Toronto laneway transformed into makeshift art gallery
Residents of Little Portugal who venture down the alley behind Sheridan and Gordon will stumble upon a new design exhibit this summer thanks to Rear View (Projects). Flipping Properties, architect Jimenez Lai (Bureau Spectacular)'s guerrilla-ish art installation of several large-scale, sit-able design works (too large to be furniture, but too small to be houses), opened Friday and will stay up in the dead-end laneway until September 14 (or such is the plan).
At the opening Lai and the CBC/WNYC's Britt Wray gave a muddled run down of the project as a couple of guys buzzed away on a project of their own by a garage nearby (who were asked, as the area became populated with art fans and architecture grads, to cut the noise).

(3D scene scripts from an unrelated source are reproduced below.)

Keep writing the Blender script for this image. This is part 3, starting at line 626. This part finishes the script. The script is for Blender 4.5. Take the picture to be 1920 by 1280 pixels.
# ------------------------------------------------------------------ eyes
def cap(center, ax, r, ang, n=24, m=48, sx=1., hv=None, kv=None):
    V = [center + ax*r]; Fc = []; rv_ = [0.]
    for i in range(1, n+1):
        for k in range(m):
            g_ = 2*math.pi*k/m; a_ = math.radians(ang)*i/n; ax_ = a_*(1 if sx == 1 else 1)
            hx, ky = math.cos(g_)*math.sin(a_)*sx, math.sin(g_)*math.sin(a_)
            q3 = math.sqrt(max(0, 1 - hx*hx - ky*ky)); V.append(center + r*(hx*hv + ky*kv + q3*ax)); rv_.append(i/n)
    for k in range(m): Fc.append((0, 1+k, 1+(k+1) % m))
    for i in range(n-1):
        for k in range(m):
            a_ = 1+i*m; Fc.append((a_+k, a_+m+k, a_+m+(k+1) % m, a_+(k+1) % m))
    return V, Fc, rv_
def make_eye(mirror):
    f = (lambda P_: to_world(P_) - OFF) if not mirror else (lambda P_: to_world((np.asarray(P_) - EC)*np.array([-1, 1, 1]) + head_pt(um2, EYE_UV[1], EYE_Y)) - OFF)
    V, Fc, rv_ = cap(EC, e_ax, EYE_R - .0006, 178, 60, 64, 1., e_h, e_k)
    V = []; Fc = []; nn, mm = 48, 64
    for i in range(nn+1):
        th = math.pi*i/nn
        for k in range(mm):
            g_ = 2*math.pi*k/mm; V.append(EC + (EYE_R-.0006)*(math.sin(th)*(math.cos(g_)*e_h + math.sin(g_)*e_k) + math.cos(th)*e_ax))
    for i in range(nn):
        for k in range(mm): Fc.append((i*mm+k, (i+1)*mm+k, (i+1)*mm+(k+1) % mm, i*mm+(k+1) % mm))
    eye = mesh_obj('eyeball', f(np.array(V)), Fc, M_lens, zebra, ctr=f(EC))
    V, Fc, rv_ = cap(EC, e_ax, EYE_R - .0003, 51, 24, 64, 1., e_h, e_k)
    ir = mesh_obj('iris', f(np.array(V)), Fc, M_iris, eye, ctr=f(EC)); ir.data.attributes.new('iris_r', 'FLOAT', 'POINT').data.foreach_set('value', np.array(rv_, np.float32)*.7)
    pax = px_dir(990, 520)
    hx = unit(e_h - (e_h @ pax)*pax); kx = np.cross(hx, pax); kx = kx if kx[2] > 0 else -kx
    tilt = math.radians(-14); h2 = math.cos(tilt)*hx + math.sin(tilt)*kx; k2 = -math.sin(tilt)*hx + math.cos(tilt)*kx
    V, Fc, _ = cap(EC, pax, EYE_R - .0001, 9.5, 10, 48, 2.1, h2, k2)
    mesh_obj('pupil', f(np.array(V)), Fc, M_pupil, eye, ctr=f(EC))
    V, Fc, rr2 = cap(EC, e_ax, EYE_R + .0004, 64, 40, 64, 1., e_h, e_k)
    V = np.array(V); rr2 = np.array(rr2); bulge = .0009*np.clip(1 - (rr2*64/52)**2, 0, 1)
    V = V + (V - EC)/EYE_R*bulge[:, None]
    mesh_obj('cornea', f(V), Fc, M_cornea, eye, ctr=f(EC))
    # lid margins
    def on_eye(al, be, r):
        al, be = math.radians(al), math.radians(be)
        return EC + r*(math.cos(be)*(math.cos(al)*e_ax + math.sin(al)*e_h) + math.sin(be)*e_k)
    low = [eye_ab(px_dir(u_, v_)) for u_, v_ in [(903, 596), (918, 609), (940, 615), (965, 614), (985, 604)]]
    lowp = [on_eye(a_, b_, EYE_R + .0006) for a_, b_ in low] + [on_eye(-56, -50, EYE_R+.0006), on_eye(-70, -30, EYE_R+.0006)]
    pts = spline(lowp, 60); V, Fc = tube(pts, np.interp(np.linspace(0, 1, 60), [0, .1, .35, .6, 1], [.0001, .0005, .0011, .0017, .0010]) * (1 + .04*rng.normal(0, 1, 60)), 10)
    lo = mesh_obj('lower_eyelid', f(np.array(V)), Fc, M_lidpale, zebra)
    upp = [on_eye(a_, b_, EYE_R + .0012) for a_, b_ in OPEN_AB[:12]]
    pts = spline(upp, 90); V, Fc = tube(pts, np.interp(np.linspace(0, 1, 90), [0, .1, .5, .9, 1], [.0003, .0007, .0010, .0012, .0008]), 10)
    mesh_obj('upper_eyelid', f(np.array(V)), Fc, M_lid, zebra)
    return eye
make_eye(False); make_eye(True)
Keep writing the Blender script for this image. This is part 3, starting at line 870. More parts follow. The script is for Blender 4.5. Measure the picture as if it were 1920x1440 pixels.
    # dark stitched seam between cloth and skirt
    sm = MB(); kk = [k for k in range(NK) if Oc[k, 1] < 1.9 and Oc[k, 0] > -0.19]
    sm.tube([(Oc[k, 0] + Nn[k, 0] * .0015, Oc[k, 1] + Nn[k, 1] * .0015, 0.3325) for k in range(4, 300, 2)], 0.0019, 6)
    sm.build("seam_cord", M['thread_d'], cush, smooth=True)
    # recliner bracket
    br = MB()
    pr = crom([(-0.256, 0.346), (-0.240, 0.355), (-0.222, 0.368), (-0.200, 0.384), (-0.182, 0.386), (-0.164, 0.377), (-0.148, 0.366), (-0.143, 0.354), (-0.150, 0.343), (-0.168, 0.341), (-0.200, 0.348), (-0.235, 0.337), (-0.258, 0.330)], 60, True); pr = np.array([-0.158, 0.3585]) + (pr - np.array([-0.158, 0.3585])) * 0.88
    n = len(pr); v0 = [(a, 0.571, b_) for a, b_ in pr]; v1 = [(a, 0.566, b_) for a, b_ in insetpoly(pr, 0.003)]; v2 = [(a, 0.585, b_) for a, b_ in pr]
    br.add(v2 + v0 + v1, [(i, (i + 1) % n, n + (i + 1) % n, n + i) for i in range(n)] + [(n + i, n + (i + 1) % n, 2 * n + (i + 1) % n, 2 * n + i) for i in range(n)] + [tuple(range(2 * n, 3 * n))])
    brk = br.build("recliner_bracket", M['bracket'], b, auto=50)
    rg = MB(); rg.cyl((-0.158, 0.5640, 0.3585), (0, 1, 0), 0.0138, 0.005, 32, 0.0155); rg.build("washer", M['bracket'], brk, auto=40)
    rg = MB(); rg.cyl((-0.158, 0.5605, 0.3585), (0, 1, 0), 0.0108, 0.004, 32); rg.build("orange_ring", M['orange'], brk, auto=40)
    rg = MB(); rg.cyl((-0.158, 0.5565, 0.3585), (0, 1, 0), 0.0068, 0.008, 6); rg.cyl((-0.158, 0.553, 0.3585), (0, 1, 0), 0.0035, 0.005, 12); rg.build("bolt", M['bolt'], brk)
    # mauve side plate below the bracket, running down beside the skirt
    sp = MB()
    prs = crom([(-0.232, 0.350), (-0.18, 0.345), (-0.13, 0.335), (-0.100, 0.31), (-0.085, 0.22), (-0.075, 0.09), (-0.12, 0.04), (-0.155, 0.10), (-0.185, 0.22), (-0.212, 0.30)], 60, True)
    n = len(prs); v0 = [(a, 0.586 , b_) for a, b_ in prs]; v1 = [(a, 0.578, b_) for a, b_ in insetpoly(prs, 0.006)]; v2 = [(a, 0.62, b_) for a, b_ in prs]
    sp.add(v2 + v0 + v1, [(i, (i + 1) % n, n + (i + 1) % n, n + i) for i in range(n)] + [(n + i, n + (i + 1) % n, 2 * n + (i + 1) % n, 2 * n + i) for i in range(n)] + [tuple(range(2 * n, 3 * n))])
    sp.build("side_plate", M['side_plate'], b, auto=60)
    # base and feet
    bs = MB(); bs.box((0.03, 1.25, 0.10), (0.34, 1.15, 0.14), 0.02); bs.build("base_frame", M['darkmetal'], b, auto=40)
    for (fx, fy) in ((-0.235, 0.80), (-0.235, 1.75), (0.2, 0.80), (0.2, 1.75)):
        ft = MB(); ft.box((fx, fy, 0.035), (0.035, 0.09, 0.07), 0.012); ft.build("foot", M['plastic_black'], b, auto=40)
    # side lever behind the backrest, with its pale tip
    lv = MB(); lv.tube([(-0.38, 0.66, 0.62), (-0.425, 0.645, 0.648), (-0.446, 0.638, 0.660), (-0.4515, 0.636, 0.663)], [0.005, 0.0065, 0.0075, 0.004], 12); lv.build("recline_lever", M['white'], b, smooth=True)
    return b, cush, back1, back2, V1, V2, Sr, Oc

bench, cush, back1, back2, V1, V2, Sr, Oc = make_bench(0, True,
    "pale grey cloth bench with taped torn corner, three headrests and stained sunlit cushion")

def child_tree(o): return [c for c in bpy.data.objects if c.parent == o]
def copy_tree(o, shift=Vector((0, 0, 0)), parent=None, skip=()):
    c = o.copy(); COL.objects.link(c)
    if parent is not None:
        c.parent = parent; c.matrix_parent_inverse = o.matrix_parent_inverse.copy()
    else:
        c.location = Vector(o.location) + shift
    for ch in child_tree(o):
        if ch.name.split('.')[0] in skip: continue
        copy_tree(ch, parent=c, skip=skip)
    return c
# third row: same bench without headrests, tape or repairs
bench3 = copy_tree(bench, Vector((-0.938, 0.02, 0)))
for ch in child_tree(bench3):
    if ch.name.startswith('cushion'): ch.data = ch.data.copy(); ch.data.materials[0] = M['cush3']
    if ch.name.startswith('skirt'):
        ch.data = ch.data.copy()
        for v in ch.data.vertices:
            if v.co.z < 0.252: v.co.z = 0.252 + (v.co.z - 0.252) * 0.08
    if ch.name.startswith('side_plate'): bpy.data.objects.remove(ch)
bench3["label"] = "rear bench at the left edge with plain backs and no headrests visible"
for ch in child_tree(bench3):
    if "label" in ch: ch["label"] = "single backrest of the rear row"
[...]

The presenters confessed the laneway was employed when the project didn't find gallery space* - yet it was surprising that neither touched on community related issues or ideas for re-use of Toronto's often dead laneways, as David Suzuki's Homegrown Design Challenge winner Tawab Hlimi did with project Carolinian Way.
Still, Flipping Properties hopes locals will "gather and imagine an architecture that can reorient infinitely" (infinitely!), and social commentary or not the install makes for a fun find and an intriguing under-the-radar hang out spot. Bring your next date or walk your dog by to puzzle over space, architect style.
*This is incorrect - I'll blame the noise of the alley with my sincere apologies. "We never sought a gallery. The laneway site was the inspiration for the project and was always our intended location." -Jennifer Davis, Rear View.
Flipping Properties is on until September 14 in the laneway at Sheridan Avenue & Gordon Street (see their map here). The exhibit is free.